• TASK: Only the lines from the start of the material through the line containing "barre((.62, -3.12), (1.02, -.60), [.30, 2.34], 'portable" are to be extracted, exactly as they appear.

• DATA SHOWN:
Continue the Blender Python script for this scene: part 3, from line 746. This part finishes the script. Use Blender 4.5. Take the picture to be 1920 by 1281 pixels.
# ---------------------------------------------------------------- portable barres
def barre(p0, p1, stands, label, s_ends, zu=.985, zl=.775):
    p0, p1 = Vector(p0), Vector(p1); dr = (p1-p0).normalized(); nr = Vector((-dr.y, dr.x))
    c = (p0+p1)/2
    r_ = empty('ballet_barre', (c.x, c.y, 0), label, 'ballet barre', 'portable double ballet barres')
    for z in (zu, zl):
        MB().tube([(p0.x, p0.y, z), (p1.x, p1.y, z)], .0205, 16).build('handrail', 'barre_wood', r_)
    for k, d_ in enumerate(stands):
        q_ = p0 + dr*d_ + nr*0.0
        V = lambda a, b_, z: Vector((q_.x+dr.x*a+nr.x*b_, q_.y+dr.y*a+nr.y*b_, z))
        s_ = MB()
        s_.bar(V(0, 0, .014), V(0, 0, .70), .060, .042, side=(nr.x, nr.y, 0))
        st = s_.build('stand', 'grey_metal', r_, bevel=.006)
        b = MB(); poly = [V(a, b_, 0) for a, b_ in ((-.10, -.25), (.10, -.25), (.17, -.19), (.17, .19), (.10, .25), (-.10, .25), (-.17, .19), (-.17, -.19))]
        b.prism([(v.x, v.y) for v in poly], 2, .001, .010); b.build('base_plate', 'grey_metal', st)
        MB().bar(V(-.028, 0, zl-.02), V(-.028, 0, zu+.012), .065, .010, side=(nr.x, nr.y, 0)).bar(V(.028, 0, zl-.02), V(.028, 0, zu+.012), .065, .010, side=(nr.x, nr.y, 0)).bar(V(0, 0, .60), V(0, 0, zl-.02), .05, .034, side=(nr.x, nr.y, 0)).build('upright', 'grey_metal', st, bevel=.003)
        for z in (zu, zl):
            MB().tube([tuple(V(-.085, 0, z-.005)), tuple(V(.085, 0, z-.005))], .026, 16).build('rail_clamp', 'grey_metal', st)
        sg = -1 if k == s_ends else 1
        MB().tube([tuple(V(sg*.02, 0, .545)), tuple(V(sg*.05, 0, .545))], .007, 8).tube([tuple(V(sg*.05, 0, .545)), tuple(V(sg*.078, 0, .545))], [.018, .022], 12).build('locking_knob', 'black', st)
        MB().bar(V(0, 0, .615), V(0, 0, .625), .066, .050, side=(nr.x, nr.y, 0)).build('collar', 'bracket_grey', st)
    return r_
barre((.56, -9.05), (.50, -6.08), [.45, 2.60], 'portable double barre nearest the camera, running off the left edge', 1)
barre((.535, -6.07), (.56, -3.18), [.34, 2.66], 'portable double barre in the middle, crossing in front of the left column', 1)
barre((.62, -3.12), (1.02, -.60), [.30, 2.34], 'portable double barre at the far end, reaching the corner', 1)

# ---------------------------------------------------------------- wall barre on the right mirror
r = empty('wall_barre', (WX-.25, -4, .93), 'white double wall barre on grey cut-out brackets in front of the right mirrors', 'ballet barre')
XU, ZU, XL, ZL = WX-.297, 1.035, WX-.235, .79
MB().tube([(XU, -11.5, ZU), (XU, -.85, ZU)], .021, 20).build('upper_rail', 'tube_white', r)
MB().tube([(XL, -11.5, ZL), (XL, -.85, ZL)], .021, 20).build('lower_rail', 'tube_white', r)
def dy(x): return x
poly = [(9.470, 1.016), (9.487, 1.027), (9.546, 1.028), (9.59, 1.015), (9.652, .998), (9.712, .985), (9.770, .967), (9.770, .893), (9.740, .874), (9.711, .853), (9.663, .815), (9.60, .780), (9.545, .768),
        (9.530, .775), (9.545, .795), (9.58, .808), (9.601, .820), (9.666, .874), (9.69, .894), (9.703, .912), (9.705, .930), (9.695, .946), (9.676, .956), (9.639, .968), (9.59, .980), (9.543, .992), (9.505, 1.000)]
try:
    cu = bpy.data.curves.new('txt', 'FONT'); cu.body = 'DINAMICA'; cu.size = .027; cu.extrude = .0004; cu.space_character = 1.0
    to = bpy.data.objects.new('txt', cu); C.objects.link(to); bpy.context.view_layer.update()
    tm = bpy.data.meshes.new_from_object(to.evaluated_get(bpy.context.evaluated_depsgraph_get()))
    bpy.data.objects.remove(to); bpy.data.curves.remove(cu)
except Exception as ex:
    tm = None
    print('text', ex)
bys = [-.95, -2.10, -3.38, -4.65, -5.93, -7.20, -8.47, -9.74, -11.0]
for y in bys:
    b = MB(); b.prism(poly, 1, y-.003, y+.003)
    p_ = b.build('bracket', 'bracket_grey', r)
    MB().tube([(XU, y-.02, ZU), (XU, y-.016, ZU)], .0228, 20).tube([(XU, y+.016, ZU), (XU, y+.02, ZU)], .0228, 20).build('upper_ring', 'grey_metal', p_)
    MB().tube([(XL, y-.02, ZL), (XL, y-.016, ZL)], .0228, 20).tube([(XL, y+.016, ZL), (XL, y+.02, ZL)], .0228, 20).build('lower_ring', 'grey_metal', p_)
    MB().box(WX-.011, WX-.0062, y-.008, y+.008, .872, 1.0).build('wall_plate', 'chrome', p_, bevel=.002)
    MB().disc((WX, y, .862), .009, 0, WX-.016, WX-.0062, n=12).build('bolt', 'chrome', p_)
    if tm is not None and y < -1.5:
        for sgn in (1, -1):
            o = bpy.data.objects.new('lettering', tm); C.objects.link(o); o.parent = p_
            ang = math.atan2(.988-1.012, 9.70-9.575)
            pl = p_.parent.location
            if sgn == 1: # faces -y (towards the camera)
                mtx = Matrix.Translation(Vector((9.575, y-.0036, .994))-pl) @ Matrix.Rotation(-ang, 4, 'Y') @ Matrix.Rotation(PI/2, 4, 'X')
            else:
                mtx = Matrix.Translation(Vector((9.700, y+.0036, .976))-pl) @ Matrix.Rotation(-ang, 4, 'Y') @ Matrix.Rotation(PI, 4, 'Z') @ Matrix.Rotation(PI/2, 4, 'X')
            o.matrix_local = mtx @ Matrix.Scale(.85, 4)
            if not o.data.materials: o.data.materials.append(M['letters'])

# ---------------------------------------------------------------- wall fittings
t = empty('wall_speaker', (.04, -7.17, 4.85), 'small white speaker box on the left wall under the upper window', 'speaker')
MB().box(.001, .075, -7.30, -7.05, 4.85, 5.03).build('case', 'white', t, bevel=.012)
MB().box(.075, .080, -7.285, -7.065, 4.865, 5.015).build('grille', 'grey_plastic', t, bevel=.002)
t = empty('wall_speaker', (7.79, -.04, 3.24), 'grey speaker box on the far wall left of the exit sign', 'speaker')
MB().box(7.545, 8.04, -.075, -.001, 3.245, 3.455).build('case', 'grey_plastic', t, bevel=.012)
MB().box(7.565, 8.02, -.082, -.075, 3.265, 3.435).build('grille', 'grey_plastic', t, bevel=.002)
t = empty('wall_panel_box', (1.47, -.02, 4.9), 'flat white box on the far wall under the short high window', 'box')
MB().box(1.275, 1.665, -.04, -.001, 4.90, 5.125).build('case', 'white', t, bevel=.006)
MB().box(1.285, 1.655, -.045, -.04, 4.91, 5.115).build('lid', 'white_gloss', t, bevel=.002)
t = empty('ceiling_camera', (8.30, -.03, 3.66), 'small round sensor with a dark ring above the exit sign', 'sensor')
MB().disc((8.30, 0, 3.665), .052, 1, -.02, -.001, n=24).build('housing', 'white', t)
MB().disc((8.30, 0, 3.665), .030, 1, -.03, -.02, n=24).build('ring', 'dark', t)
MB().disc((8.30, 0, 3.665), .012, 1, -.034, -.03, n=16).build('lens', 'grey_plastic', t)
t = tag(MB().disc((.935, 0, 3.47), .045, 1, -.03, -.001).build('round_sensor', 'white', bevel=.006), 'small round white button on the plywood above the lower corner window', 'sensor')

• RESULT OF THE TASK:
Continue the Blender Python script for this scene: part 3, from line 746. This part finishes the script. Use Blender 4.5. Take the picture to be 1920 by 1281 pixels.
# ---------------------------------------------------------------- portable barres
def barre(p0, p1, stands, label, s_ends, zu=.985, zl=.775):
    p0, p1 = Vector(p0), Vector(p1); dr = (p1-p0).normalized(); nr = Vector((-dr.y, dr.x))
    c = (p0+p1)/2
    r_ = empty('ballet_barre', (c.x, c.y, 0), label, 'ballet barre', 'portable double ballet barres')
    for z in (zu, zl):
        MB().tube([(p0.x, p0.y, z), (p1.x, p1.y, z)], .0205, 16).build('handrail', 'barre_wood', r_)
    for k, d_ in enumerate(stands):
        q_ = p0 + dr*d_ + nr*0.0
        V = lambda a, b_, z: Vector((q_.x+dr.x*a+nr.x*b_, q_.y+dr.y*a+nr.y*b_, z))
        s_ = MB()
        s_.bar(V(0, 0, .014), V(0, 0, .70), .060, .042, side=(nr.x, nr.y, 0))
        st = s_.build('stand', 'grey_metal', r_, bevel=.006)
        b = MB(); poly = [V(a, b_, 0) for a, b_ in ((-.10, -.25), (.10, -.25), (.17, -.19), (.17, .19), (.10, .25), (-.10, .25), (-.17, .19), (-.17, -.19))]
        b.prism([(v.x, v.y) for v in poly], 2, .001, .010); b.build('base_plate', 'grey_metal', st)
        MB().bar(V(-.028, 0, zl-.02), V(-.028, 0, zu+.012), .065, .010, side=(nr.x, nr.y, 0)).bar(V(.028, 0, zl-.02), V(.028, 0, zu+.012), .065, .010, side=(nr.x, nr.y, 0)).bar(V(0, 0, .60), V(0, 0, zl-.02), .05, .034, side=(nr.x, nr.y, 0)).build('upright', 'grey_metal', st, bevel=.003)
        for z in (zu, zl):
            MB().tube([tuple(V(-.085, 0, z-.005)), tuple(V(.085, 0, z-.005))], .026, 16).build('rail_clamp', 'grey_metal', st)
        sg = -1 if k == s_ends else 1
        MB().tube([tuple(V(sg*.02, 0, .545)), tuple(V(sg*.05, 0, .545))], .007, 8).tube([tuple(V(sg*.05, 0, .545)), tuple(V(sg*.078, 0, .545))], [.018, .022], 12).build('locking_knob', 'black', st)
        MB().bar(V(0, 0, .615), V(0, 0, .625), .066, .050, side=(nr.x, nr.y, 0)).build('collar', 'bracket_grey', st)
    return r_
barre((.56, -9.05), (.50, -6.08), [.45, 2.60], 'portable double barre nearest the camera, running off the left edge', 1)
barre((.535, -6.07), (.56, -3.18), [.34, 2.66], 'portable double barre in the middle, crossing in front of the left column', 1)
barre((.62, -3.12), (1.02, -.60), [.30, 2.34], 'portable double barre at the far end, reaching the corner', 1)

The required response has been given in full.